[START Task inputs]

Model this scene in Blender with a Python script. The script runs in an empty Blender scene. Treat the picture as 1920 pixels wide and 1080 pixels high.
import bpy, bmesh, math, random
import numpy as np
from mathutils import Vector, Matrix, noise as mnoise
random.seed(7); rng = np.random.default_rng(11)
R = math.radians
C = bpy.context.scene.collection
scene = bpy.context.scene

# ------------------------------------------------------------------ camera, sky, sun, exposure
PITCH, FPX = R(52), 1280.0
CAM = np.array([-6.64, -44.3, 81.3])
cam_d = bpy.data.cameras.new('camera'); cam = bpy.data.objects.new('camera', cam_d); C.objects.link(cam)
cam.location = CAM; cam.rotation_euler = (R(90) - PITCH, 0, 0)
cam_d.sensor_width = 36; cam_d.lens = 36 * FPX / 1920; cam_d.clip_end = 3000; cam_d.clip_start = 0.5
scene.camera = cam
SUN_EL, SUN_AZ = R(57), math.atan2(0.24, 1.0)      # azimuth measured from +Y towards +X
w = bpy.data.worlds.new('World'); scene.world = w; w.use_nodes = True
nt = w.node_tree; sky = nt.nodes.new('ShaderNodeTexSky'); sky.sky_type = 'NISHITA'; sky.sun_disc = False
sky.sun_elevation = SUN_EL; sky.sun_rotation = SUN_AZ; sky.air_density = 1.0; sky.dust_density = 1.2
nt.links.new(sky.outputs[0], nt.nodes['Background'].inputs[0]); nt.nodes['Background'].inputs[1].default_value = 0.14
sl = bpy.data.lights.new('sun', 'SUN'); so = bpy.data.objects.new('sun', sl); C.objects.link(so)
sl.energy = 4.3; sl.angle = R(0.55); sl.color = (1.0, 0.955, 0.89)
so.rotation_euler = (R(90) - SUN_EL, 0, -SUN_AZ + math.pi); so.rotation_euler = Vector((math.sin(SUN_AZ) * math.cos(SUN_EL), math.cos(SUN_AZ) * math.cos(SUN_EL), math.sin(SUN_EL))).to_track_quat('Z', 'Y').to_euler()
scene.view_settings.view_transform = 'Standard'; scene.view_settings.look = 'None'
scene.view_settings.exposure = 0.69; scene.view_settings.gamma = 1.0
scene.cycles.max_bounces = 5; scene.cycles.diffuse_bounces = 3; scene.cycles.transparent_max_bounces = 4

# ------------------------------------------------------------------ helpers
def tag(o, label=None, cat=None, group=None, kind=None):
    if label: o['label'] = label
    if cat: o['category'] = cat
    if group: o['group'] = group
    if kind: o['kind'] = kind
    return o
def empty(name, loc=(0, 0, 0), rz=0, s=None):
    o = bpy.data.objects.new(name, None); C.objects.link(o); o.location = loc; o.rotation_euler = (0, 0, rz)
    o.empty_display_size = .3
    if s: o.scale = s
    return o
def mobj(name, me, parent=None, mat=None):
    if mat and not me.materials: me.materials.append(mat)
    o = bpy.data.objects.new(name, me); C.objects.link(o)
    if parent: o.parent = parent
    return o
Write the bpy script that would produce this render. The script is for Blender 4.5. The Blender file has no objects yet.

[END Task inputs]

### Task instructions
All of the material above needs to be retyped word for word.

### Output below
Model this scene in Blender with a Python script. The script runs in an empty Blender scene. Treat the picture as 1920 pixels wide and 1080 pixels high.
import bpy, bmesh, math, random
import numpy as np
from mathutils import Vector, Matrix, noise as mnoise
random.seed(7); rng = np.random.default_rng(11)
R = math.radians
C = bpy.context.scene.collection
scene = bpy.context.scene

# ------------------------------------------------------------------ camera, sky, sun, exposure
PITCH, FPX = R(52), 1280.0
CAM = np.array([-6.64, -44.3, 81.3])
cam_d = bpy.data.cameras.new('camera'); cam = bpy.data.objects.new('camera', cam_d); C.objects.link(cam)
cam.location = CAM; cam.rotation_euler = (R(90) - PITCH, 0, 0)
cam_d.sensor_width = 36; cam_d.lens = 36 * FPX / 1920; cam_d.clip_end = 3000; cam_d.clip_start = 0.5
scene.camera = cam
SUN_EL, SUN_AZ = R(57), math.atan2(0.24, 1.0)      # azimuth measured from +Y towards +X
w = bpy.data.worlds.new('World'); scene.world = w; w.use_nodes = True
nt = w.node_tree; sky = nt.nodes.new('ShaderNodeTexSky'); sky.sky_type = 'NISHITA'; sky.sun_disc = False
sky.sun_elevation = SUN_EL; sky.sun_rotation = SUN_AZ; sky.air_density = 1.0; sky.dust_density = 1.2
nt.links.new(sky.outputs[0], nt.nodes['Background'].inputs[0]); nt.nodes['Background'].inputs[1].default_value = 0.14
sl = bpy.data.lights.new('sun', 'SUN'); so = bpy.data.objects.new('sun', sl); C.objects.link(so)
sl.energy = 4.3; sl.angle = R(0.55); sl.color = (1.0, 0.955, 0.89)
so.rotation_euler = (R(90) - SUN_EL, 0, -SUN_AZ + math.pi); so.rotation_euler = Vector((math.sin(SUN_AZ) * math.cos(SUN_EL), math.cos(SUN_AZ) * math.cos(SUN_EL), math.sin(SUN_EL))).to_track_quat('Z', 'Y').to_euler()
scene.view_settings.view_transform = 'Standard'; scene.view_settings.look = 'None'
scene.view_settings.exposure = 0.69; scene.view_settings.gamma = 1.0
scene.cycles.max_bounces = 5; scene.cycles.diffuse_bounces = 3; scene.cycles.transparent_max_bounces = 4

# ------------------------------------------------------------------ helpers
def tag(o, label=None, cat=None, group=None, kind=None):
    if label: o['label'] = label
    if cat: o['category'] = cat
    if group: o['group'] = group
    if kind: o['kind'] = kind
    return o
def empty(name, loc=(0, 0, 0), rz=0, s=None):
    o = bpy.data.objects.new(name, None); C.objects.link(o); o.location = loc; o.rotation_euler = (0, 0, rz)
    o.empty_display_size = .3
    if s: o.scale = s
    return o
def mobj(name, me, parent=None, mat=None):
    if mat and not me.materials: me.materials.append(mat)
    o = bpy.data.objects.new(name, me); C.objects.link(o)
    if parent: o.parent = parent
    return o
Write the bpy script that would produce this render. The script is for Blender 4.5. The Blender file has no objects yet.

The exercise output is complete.